Is your FinTech Vendor Over Promising and Under Delivering?
By Styskal, Wiese & Melchione
April 29, 2016
Lately, we have encountered an alarming number of situations where vendors have failed to timely deliver essential products, promised certain functionality at signing that was actually not developed and related situations, causing substantial headaches for the affected credit unions. Unfortunately, in many of these situations the contract was signed as-is and contained very few protective provisions. Similar situations have led to the courthouse in recent years including Wildfire Credit Union v. Fiserv and ORCC (ACI) v. Desert Schools FCU.

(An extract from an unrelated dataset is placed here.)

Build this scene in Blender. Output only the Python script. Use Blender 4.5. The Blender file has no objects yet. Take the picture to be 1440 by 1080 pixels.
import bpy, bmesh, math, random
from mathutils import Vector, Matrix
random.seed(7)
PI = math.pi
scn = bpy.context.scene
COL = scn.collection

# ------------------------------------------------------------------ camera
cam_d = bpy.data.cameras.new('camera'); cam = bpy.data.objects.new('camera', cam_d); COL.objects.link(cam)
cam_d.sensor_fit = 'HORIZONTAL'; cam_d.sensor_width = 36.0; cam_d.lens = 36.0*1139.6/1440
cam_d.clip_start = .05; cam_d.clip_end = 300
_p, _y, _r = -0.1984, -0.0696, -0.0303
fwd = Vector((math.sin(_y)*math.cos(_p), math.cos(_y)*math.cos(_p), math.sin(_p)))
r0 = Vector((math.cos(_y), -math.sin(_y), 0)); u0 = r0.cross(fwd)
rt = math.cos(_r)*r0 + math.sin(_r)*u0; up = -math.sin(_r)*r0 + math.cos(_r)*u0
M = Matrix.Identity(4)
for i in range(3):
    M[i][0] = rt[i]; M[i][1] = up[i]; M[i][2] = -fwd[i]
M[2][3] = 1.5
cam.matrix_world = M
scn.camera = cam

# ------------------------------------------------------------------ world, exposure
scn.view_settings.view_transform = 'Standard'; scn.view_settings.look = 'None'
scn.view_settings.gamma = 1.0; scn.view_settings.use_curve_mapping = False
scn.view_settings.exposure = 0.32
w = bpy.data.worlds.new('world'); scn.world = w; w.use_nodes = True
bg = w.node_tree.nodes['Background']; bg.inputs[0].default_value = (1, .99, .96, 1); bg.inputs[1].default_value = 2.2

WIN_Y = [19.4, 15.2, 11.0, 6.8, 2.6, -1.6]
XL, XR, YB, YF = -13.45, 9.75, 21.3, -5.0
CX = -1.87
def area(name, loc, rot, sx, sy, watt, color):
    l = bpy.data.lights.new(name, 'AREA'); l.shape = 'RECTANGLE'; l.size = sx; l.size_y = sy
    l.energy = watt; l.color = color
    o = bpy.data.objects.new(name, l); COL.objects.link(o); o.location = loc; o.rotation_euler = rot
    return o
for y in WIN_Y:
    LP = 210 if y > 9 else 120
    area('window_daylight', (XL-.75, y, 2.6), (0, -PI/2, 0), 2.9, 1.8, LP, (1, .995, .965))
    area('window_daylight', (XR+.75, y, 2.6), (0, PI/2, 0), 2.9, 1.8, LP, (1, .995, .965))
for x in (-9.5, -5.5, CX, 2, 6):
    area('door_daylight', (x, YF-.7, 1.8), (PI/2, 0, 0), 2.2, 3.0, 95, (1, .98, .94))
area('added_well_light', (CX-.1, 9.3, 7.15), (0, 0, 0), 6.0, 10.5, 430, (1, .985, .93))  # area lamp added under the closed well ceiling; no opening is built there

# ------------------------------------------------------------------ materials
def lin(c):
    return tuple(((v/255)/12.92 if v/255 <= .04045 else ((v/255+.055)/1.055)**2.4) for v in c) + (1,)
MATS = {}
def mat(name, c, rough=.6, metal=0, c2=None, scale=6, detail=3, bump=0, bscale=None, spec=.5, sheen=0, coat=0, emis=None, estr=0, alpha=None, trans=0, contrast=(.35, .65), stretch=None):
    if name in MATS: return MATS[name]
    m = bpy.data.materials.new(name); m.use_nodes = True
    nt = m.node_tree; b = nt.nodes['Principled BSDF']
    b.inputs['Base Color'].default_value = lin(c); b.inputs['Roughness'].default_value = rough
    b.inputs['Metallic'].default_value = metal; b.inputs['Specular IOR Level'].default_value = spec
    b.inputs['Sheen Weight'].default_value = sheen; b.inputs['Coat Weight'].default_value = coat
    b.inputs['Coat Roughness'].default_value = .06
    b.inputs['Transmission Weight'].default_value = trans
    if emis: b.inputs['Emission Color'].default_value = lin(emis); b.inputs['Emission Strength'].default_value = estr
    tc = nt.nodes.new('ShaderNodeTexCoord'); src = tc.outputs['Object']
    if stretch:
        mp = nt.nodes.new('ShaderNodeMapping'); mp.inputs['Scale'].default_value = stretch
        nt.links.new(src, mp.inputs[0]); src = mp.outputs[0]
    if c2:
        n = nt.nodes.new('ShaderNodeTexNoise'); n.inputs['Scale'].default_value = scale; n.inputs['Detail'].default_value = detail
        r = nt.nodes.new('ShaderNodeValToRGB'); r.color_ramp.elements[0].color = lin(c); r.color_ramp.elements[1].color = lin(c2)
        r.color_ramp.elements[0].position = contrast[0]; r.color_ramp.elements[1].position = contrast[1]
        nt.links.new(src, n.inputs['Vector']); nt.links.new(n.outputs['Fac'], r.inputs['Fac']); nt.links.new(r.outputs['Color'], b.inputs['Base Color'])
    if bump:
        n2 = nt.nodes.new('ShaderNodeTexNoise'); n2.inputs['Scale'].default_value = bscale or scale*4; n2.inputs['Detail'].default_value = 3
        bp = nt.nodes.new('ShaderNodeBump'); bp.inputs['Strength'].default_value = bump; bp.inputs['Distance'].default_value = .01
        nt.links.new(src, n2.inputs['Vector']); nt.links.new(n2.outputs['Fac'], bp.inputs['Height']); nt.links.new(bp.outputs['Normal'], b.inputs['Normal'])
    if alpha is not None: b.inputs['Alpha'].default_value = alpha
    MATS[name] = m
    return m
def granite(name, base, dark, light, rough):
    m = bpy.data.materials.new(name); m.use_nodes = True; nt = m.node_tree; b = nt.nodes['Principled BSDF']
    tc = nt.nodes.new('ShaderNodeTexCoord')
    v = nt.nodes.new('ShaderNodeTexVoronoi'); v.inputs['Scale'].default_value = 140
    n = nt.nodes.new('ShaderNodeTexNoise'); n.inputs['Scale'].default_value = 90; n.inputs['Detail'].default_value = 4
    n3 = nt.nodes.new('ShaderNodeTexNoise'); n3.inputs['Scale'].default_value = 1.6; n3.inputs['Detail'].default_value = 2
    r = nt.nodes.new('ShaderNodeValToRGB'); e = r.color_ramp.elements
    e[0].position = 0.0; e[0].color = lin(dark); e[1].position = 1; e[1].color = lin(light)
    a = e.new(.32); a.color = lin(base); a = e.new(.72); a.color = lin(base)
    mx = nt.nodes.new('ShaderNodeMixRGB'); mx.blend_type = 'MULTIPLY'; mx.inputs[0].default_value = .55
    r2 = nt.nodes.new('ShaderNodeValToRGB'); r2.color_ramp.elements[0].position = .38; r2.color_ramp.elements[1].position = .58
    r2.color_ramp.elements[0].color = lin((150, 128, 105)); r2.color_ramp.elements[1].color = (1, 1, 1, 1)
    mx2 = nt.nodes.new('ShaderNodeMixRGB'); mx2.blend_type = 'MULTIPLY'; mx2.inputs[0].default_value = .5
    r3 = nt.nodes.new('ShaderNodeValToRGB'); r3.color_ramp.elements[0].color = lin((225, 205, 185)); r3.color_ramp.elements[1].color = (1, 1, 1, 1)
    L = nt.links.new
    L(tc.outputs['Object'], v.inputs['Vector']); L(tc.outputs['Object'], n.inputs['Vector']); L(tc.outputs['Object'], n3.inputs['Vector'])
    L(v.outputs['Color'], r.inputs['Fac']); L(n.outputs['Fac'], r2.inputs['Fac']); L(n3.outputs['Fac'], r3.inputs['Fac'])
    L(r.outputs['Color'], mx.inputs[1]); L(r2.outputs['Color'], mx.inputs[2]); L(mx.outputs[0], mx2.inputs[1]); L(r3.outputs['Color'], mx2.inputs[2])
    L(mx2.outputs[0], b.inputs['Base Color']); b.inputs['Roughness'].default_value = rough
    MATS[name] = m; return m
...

The best way to avoid arguments with the vendor and possible litigation is to have a clear, detailed contract. It”s a little more work on the front end, but avoids wasted time and costs down the road.
A few pointers:
• Don’t sign an agreement without addressing key functionality, interfaces, SLAs, and consequences for vendor failures;
• Don’t sign a contract unless you have high level milestones in the agreement (if a “project plan” to be “prepared immediately” after the contract is often problematic);
• Don’t let the vendor tell you pricing “expires,” or your pricing is so good, they can’t change other contract verbiage;
• Pay careful attention to the “legalese” and particularly the limitation of liability provision;
• Consider video/recording the vendor’s sales demonstrations; and
• Customize your RFP to ensure your Credit Union’s specific concerns are addressed.